### Task goal
Leave out the pictures and copy each record below exactly.

•••

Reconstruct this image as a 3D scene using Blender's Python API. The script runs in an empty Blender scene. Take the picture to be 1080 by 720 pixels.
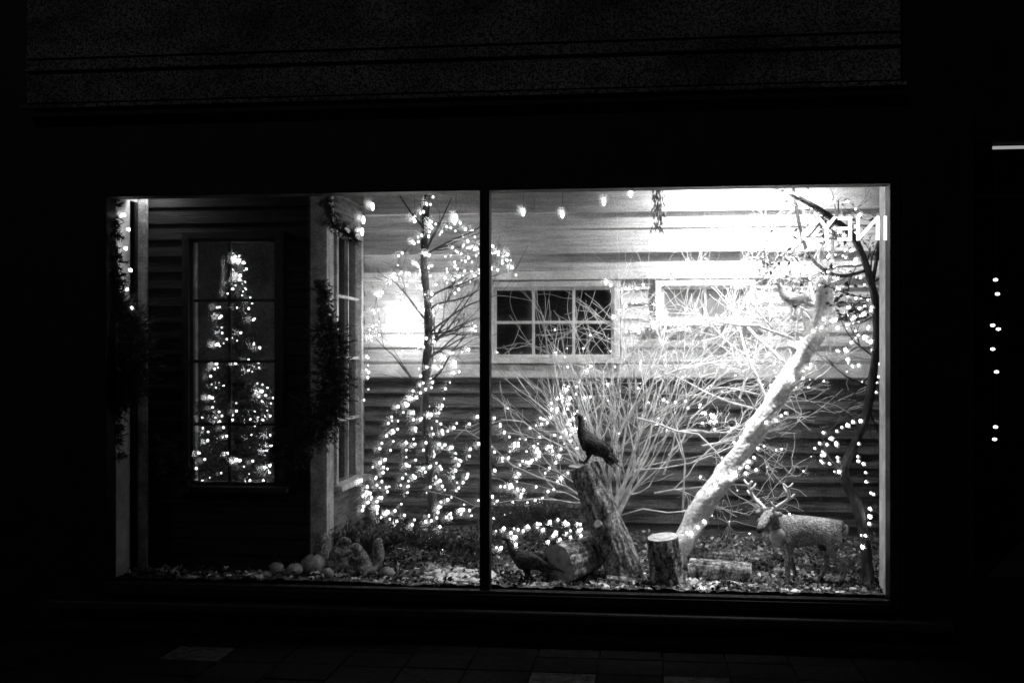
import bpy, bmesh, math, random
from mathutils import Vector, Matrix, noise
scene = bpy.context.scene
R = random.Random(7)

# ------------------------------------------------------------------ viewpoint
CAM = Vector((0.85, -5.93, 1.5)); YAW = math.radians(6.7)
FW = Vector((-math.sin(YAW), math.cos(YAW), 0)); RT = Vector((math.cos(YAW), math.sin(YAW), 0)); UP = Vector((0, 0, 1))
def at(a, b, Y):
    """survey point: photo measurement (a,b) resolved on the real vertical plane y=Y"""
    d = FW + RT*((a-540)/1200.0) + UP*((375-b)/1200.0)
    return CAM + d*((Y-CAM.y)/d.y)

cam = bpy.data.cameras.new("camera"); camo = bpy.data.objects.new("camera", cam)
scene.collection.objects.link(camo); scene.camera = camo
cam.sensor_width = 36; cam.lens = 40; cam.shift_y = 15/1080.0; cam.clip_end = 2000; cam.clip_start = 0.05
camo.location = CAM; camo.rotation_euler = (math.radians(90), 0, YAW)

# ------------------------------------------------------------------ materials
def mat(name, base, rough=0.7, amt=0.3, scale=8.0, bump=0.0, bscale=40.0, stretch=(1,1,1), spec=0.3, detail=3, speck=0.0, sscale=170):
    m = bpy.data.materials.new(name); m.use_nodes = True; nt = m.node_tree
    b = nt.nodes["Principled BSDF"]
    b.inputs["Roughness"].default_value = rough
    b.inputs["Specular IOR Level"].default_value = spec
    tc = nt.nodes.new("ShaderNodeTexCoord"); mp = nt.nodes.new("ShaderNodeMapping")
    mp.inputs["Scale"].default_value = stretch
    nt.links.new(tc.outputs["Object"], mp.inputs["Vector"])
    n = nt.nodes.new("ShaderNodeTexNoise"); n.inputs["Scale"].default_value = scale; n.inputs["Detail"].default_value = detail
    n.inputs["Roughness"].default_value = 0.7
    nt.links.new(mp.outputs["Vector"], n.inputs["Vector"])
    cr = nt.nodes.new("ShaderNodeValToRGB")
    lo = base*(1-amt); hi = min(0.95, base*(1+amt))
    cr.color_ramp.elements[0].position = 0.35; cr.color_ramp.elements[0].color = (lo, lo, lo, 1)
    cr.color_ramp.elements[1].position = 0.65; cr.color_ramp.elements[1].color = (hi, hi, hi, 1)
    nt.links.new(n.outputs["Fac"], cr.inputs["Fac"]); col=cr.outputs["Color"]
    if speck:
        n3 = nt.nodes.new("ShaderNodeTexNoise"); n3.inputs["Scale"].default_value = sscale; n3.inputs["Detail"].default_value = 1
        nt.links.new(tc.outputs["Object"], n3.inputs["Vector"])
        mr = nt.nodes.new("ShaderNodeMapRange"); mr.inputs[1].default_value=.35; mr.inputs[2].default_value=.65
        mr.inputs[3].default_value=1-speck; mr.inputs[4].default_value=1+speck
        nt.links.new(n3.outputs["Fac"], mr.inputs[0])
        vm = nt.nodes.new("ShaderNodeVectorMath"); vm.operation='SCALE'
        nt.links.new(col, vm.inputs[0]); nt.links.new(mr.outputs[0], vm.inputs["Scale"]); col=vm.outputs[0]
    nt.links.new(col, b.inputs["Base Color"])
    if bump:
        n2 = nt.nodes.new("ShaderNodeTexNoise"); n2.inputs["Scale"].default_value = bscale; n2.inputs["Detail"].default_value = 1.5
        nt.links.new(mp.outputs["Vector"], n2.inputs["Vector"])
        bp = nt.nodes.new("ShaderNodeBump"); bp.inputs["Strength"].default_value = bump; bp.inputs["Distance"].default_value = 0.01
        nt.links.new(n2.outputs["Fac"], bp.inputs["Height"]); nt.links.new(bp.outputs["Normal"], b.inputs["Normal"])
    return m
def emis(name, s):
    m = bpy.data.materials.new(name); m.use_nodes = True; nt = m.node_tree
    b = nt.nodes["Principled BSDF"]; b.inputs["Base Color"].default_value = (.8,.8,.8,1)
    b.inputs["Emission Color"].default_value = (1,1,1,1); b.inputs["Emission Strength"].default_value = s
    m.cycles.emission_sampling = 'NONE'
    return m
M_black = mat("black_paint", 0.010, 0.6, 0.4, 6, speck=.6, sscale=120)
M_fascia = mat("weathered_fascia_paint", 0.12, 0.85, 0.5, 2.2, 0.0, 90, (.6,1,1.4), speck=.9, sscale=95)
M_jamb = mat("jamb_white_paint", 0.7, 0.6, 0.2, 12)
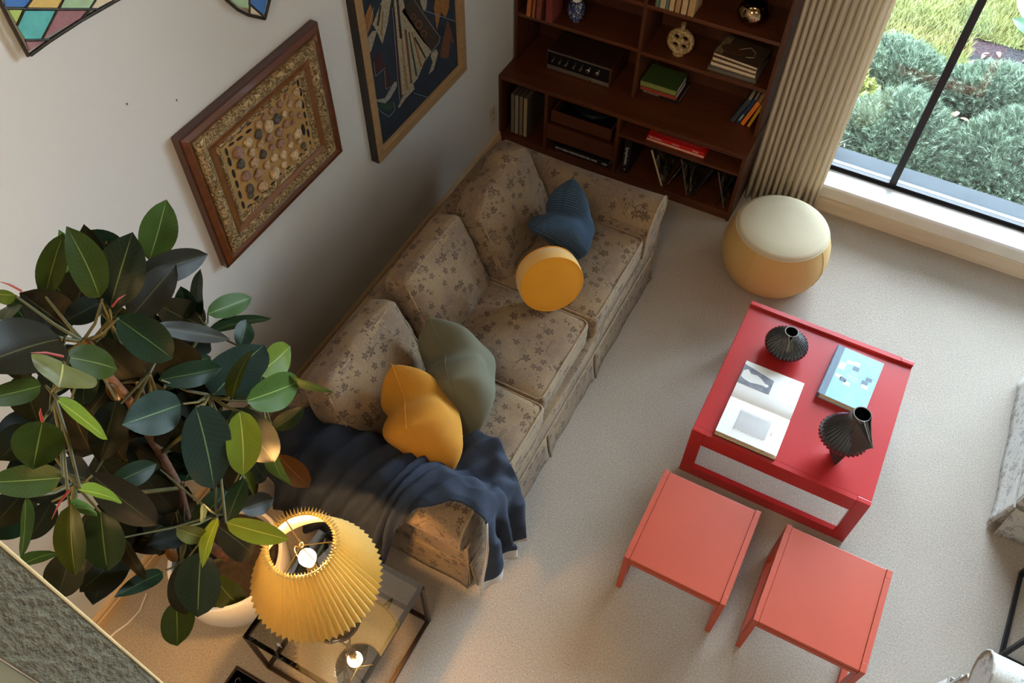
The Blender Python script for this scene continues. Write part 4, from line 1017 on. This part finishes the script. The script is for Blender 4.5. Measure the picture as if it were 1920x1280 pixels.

•••

### Right answer
Reconstruct this image as a 3D scene using Blender's Python API. The script runs in an empty Blender scene. Take the picture to be 1080 by 720 pixels.
import bpy, bmesh, math, random
from mathutils import Vector, Matrix, noise
scene = bpy.context.scene
R = random.Random(7)

# ------------------------------------------------------------------ viewpoint
CAM = Vector((0.85, -5.93, 1.5)); YAW = math.radians(6.7)
FW = Vector((-math.sin(YAW), math.cos(YAW), 0)); RT = Vector((math.cos(YAW), math.sin(YAW), 0)); UP = Vector((0, 0, 1))
def at(a, b, Y):
    """survey point: photo measurement (a,b) resolved on the real vertical plane y=Y"""
    d = FW + RT*((a-540)/1200.0) + UP*((375-b)/1200.0)
    return CAM + d*((Y-CAM.y)/d.y)

cam = bpy.data.cameras.new("camera"); camo = bpy.data.objects.new("camera", cam)
scene.collection.objects.link(camo); scene.camera = camo
cam.sensor_width = 36; cam.lens = 40; cam.shift_y = 15/1080.0; cam.clip_end = 2000; cam.clip_start = 0.05
camo.location = CAM; camo.rotation_euler = (math.radians(90), 0, YAW)

# ------------------------------------------------------------------ materials
def mat(name, base, rough=0.7, amt=0.3, scale=8.0, bump=0.0, bscale=40.0, stretch=(1,1,1), spec=0.3, detail=3, speck=0.0, sscale=170):
    m = bpy.data.materials.new(name); m.use_nodes = True; nt = m.node_tree
    b = nt.nodes["Principled BSDF"]
    b.inputs["Roughness"].default_value = rough
    b.inputs["Specular IOR Level"].default_value = spec
    tc = nt.nodes.new("ShaderNodeTexCoord"); mp = nt.nodes.new("ShaderNodeMapping")
    mp.inputs["Scale"].default_value = stretch
    nt.links.new(tc.outputs["Object"], mp.inputs["Vector"])
    n = nt.nodes.new("ShaderNodeTexNoise"); n.inputs["Scale"].default_value = scale; n.inputs["Detail"].default_value = detail
    n.inputs["Roughness"].default_value = 0.7
    nt.links.new(mp.outputs["Vector"], n.inputs["Vector"])
    cr = nt.nodes.new("ShaderNodeValToRGB")
    lo = base*(1-amt); hi = min(0.95, base*(1+amt))
    cr.color_ramp.elements[0].position = 0.35; cr.color_ramp.elements[0].color = (lo, lo, lo, 1)
    cr.color_ramp.elements[1].position = 0.65; cr.color_ramp.elements[1].color = (hi, hi, hi, 1)
    nt.links.new(n.outputs["Fac"], cr.inputs["Fac"]); col=cr.outputs["Color"]
    if speck:
        n3 = nt.nodes.new("ShaderNodeTexNoise"); n3.inputs["Scale"].default_value = sscale; n3.inputs["Detail"].default_value = 1
        nt.links.new(tc.outputs["Object"], n3.inputs["Vector"])
        mr = nt.nodes.new("ShaderNodeMapRange"); mr.inputs[1].default_value=.35; mr.inputs[2].default_value=.65
        mr.inputs[3].default_value=1-speck; mr.inputs[4].default_value=1+speck
        nt.links.new(n3.outputs["Fac"], mr.inputs[0])
        vm = nt.nodes.new("ShaderNodeVectorMath"); vm.operation='SCALE'
        nt.links.new(col, vm.inputs[0]); nt.links.new(mr.outputs[0], vm.inputs["Scale"]); col=vm.outputs[0]
    nt.links.new(col, b.inputs["Base Color"])
    if bump:
        n2 = nt.nodes.new("ShaderNodeTexNoise"); n2.inputs["Scale"].default_value = bscale; n2.inputs["Detail"].default_value = 1.5
        nt.links.new(mp.outputs["Vector"], n2.inputs["Vector"])
        bp = nt.nodes.new("ShaderNodeBump"); bp.inputs["Strength"].default_value = bump; bp.inputs["Distance"].default_value = 0.01
        nt.links.new(n2.outputs["Fac"], bp.inputs["Height"]); nt.links.new(bp.outputs["Normal"], b.inputs["Normal"])
    return m
def emis(name, s):
    m = bpy.data.materials.new(name); m.use_nodes = True; nt = m.node_tree
    b = nt.nodes["Principled BSDF"]; b.inputs["Base Color"].default_value = (.8,.8,.8,1)
    b.inputs["Emission Color"].default_value = (1,1,1,1); b.inputs["Emission Strength"].default_value = s
    m.cycles.emission_sampling = 'NONE'
    return m
M_black = mat("black_paint", 0.010, 0.6, 0.4, 6, speck=.6, sscale=120)
M_fascia = mat("weathered_fascia_paint", 0.12, 0.85, 0.5, 2.2, 0.0, 90, (.6,1,1.4), speck=.9, sscale=95)
M_jamb = mat("jamb_white_paint", 0.7, 0.6, 0.2, 12)
The Blender Python script for this scene continues. Write part 4, from line 1017 on. This part finishes the script. The script is for Blender 4.5. Measure the picture as if it were 1920x1280 pixels.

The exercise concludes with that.